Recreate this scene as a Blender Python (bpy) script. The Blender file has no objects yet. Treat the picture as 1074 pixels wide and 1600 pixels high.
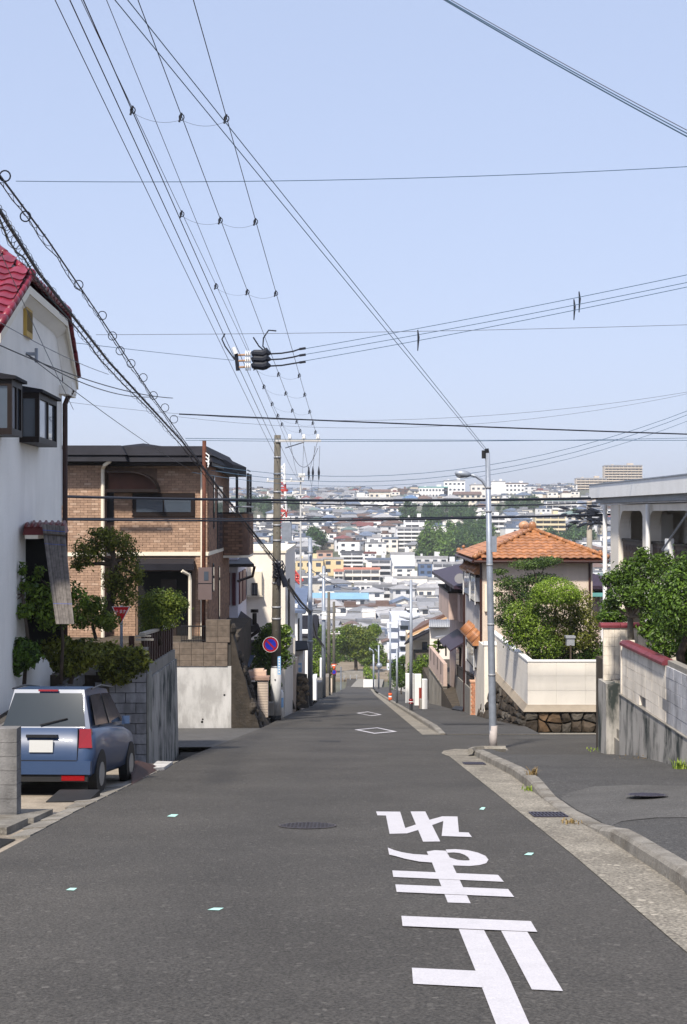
import bpy, math, random
from mathutils import Vector, Matrix, noise as mnoise

# ---------------------------------------------------------------- camera, sky, sun, exposure
HAZE = 0.00022
SC = bpy.context.scene
COL = SC.collection
FPX, CX, CY, CAMZ, SL = 2000.0, 537.0, 800.0, 1.6, 0.13   # focal length in photo pixels, road fall per metre
cam_d = bpy.data.cameras.new('camera')
cam = bpy.data.objects.new('camera', cam_d)
COL.objects.link(cam)
cam.location = (0, 0, CAMZ)
cam.rotation_euler = (math.radians(90), 0, 0)
cam_d.sensor_fit = 'VERTICAL'
cam_d.sensor_height = 36.0
cam_d.lens = FPX / 1600.0 * 36.0
cam_d.clip_start = 0.1
cam_d.clip_end = 12000
SC.camera = cam
SUN_EL, SUN_AZ = math.radians(53), math.radians(200)      # azimuth clockwise from the view direction
world = bpy.data.worlds.new('World')
SC.world = world
world.use_nodes = True
nt = world.node_tree
bg = nt.nodes['Background']
sky = nt.nodes.new('ShaderNodeTexSky')
sky.sky_type = 'NISHITA'
sky.sun_disc = False
sky.sun_elevation = SUN_EL
sky.sun_rotation = SUN_AZ
sky.air_density = 1.0
sky.dust_density = 1.2
sky.ozone_density = 2.0
gm = nt.nodes.new('ShaderNodeGamma')
gm.inputs[1].default_value = 0.25
tn = nt.nodes.new('ShaderNodeVectorMath')
tn.operation = 'MULTIPLY'
tn.inputs[1].default_value = (2.36, 2.58, 3.26)
nt.links.new(sky.outputs[0], gm.inputs[0])
nt.links.new(gm.outputs[0], tn.inputs[0])
nt.links.new(tn.outputs[0], bg.inputs[0])
bg.inputs[1].default_value = 0.12
sun_d = bpy.data.lights.new('sun', 'SUN')
sun_d.energy = 4.1
sun_d.angle = math.radians(3.5)
sun_d.color = (1.0, 0.92, 0.81)
sun = bpy.data.objects.new('sun', sun_d)
COL.objects.link(sun)
sdir = Vector((math.sin(SUN_AZ) * math.cos(SUN_EL), math.cos(SUN_AZ) * math.cos(SUN_EL), math.sin(SUN_EL)))
sun.rotation_euler = (-sdir).to_track_quat('-Z', 'Y').to_euler()
SC.view_settings.view_transform = 'Standard'
SC.view_settings.look = 'None'
SC.view_settings.gamma = 1
SC.view_settings.exposure = 0.72
SC.view_settings.use_curve_mapping = False

# ---------------------------------------------------------------- measuring helpers
def PX(px, Y): return (px - CX) * Y / FPX
def PZ(py, Y): return CAMZ - (py - CY) * Y / FPX
def P(px, py, Y): return Vector((PX(px, Y), Y, PZ(py, Y)))
def RY(py, h=0.0): return (CAMZ - h) / ((py - CY) / FPX - SL)
def R(px, py, h=0.0):
    Y = RY(py, h)
    return Vector((PX(px, Y), Y, h - SL * Y))
def rz(Y):
    if Y < 200: return -SL * Y
    if Y < 220:
        t = (Y - 200) / 20.0
        return -26.0 - 2.6 * (t - t * t / 2)
    return -27.3
def lerp_tab(tab, x):
    if x <= tab[0][0]: return tab[0][1]
    for (a, b), (c, d) in zip(tab, tab[1:]):
        if x <= c: return b + (d - b) * (x - a) / (c - a)
    return tab[-1][1]
HILL = [(215, -27.6), (235, -27.9), (262, -31), (300, -33), (420, -34), (480, -29), (600, -16), (700, -7.5), (850, 1.5), (1000, 10.5), (1150, 16.5), (1300, 17.5), (1700, 12), (3000, -10)]
def hz(Y): return lerp_tab(HILL, Y)
def hillY(py):
    a, b = 300.0, 1150.0
    for _ in range(40):
        m = (a + b) / 2
        if CY + (CAMZ - hz(m)) * FPX / m > py: a = m
        else: b = m
    return (a + b) / 2

# ---------------------------------------------------------------- mesh builder
class Frame:                          # a wall: u along it, v up, n out of it
    def __init__(s, o, u, n): s.o, s.u, s.n = Vector(o), Vector(u).normalized(), Vector(n).normalized()
    def p(s, u, v, n=0.0): return s.o + s.u * u + Vector((0, 0, v)) + s.n * n
class MB:
    def __init__(s): s.v, s.f = [], []
    def face(s, pts):
        b = len(s.v); s.v += [tuple(p) for p in pts]; s.f.append(tuple(range(b, b + len(pts)))); return s
    def hexa(s, p):                   # eight corners: bottom ring, top ring
        b = len(s.v); s.v += [tuple(q) for q in p]
        s.f += [(b, b+3, b+2, b+1), (b+4, b+5, b+6, b+7)] + [(b+i, b+(i+1) % 4, b+4+(i+1) % 4, b+4+i) for i in range(4)]
        return s
    def box(s, x0, x1, y0, y1, z0, z1):
        return s.hexa([(x0,y0,z0),(x1,y0,z0),(x1,y1,z0),(x0,y1,z0),(x0,y0,z1),(x1,y0,z1),(x1,y1,z1),(x0,y1,z1)])
    def pb(s, x0, x1, y0, y1, Y, d, e=0.0):       # box whose front face covers a pixel rectangle at depth Y
        return s.box(PX(x0, Y), PX(x1, Y), Y - e, Y + d, PZ(y1, Y), PZ(y0, Y))
    def fb(s, F, u0, u1, v0, v1, n0, n1):
        return s.hexa([F.p(u0,v0,n0),F.p(u1,v0,n0),F.p(u1,v0,n1),F.p(u0,v0,n1),F.p(u0,v1,n0),F.p(u1,v1,n0),F.p(u1,v1,n1),F.p(u0,v1,n1)])
    def prism(s, poly, d):            # planar polygon pushed along the vector d
        d = Vector(d); n = len(poly); b = len(s.v)
        s.v += [tuple(p) for p in poly] + [tuple(Vector(p) + d) for p in poly]
        s.f += [tuple(range(b, b+n)), tuple(range(b+2*n-1, b+n-1, -1))] + [(b+i, b+n+i, b+n+(i+1) % n, b+(i+1) % n) for i in range(n)]
        return s
    def tube(s, path, r, n=8, caps=True):
        path = [Vector(p) for p in path]
        rr = r if isinstance(r, (list, tuple)) else [r] * len(path)
        b = len(s.v); up = None
        for i, p in enumerate(path):
            t = (path[min(i+1, len(path)-1)] - path[max(i-1, 0)])
            if t.length < 1e-9: t = Vector((0, 0, 1))
            t.normalize()
            if up is None: up = Vector((1, 0, 0)) if abs(t.x) < .8 else Vector((0, 0, 1))
            a = (up - t * up.dot(t)).normalized(); up = a; c = t.cross(a)
            for k in range(n):
                w = 2 * math.pi * k / n
                s.v.append(tuple(p + (a * math.cos(w) + c * math.sin(w)) * rr[i]))
        for i in range(len(path) - 1):
            for k in range(n):
                s.f.append((b+i*n+k, b+i*n+(k+1) % n, b+(i+1)*n+(k+1) % n, b+(i+1)*n+k))
        if caps:
            s.f.append(tuple(b+n-1-k for k in range(n))); e = b+(len(path)-1)*n; s.f.append(tuple(e+k for k in range(n)))
        return s
    def cyl(s, p, q, r, n=12): return s.tube([p, q], r, n)
    def ball(s, c, r, n=10, m=7, sq=(1, 1, 1), rng=None, j=0.0):
        c = Vector(c); b = len(s.v); r = float(r)
        s.v.append((c.x, c.y, c.z - r*sq[2]))
        for i in range(1, m):
            a = -math.pi/2 + math.pi*i/m
            for k in range(n):
                w = 2*math.pi*k/n; q = 1 + (rng.uniform(-j, j) if rng else 0)
                s.v.append((c.x+r*q*sq[0]*math.cos(a)*math.cos(w), c.y+r*q*sq[1]*math.cos(a)*math.sin(w), c.z+r*q*sq[2]*math.sin(a)))
        s.v.append((c.x, c.y, c.z + r*sq[2])); t = len(s.v)-1
        for k in range(n):
            s.f.append((b, b+1+(k+1) % n, b+1+k)); s.f.append((t, t-n+k, t-n+(k+1) % n))
        for i in range(m-2):
            for k in range(n): s.f.append((b+1+i*n+k, b+1+i*n+(k+1) % n, b+1+(i+1)*n+(k+1) % n, b+1+(i+1)*n+k))
        return s
    def mesh(s, name, mat, off=(0, 0, 0), smooth=False):
        me = bpy.data.meshes.new(name)
        me.from_pydata([(x-off[0], y-off[1], z-off[2]) for x, y, z in s.v], [], s.f)
        if mat is not None: me.materials.append(mat)
        if smooth: me.shade_smooth()
        me.update(); return me
    def build(s, name, mat, parent=None, smooth=False, off=None):
        o = wl(parent) if parent else Vector((0, 0, 0))
        if off is not None: o = o + Vector(off)
        ob = bpy.data.objects.new(name, s.mesh(name, mat, o, smooth)); COL.objects.link(ob)
        if off is not None: ob.location = off
        if parent: ob.parent = parent
        return ob
def wl(o):
    v = Vector((0, 0, 0))
    while o: v += o.location; o = o.parent
    return v
def tag(o, label=None, cat=None, group=None, kind=None):
    if label: o['label'] = label
    if cat: o['category'] = cat
    if group: o['group'] = group
    if kind: o['kind'] = kind
    return o
def thing(name, label, cat, loc=(0, 0, 0), group=None):
    o = bpy.data.objects.new(name, None); COL.objects.link(o); o.location = loc
    o.empty_display_size = .2
    return tag(o, label, cat, group)
def struct(name, mb, mat, smooth=False): return tag(mb.build(name, mat, None, smooth), kind='structure')
def inst(name, me, parent, wpos, rot=None, scale=None):
    o = bpy.data.objects.new(name, me); COL.objects.link(o)
    if parent: o.parent = parent; o.location = Vector(wpos) - wl(parent)
    else: o.location = wpos
    if rot is not None: o.rotation_euler = rot
    if scale is not None: o.scale = scale
    return o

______

AIM OF THE TASK: Pictures are excluded; extract exactly the lines from the start of the data through the line that holds "from mathutils import", both ends included.

SOLUTION TO THIS PROBLEM:
Recreate this scene as a Blender Python (bpy) script. The Blender file has no objects yet. Treat the picture as 1074 pixels wide and 1600 pixels high.
import bpy, math, random
from mathutils import Vector, Matrix, noise as mnoise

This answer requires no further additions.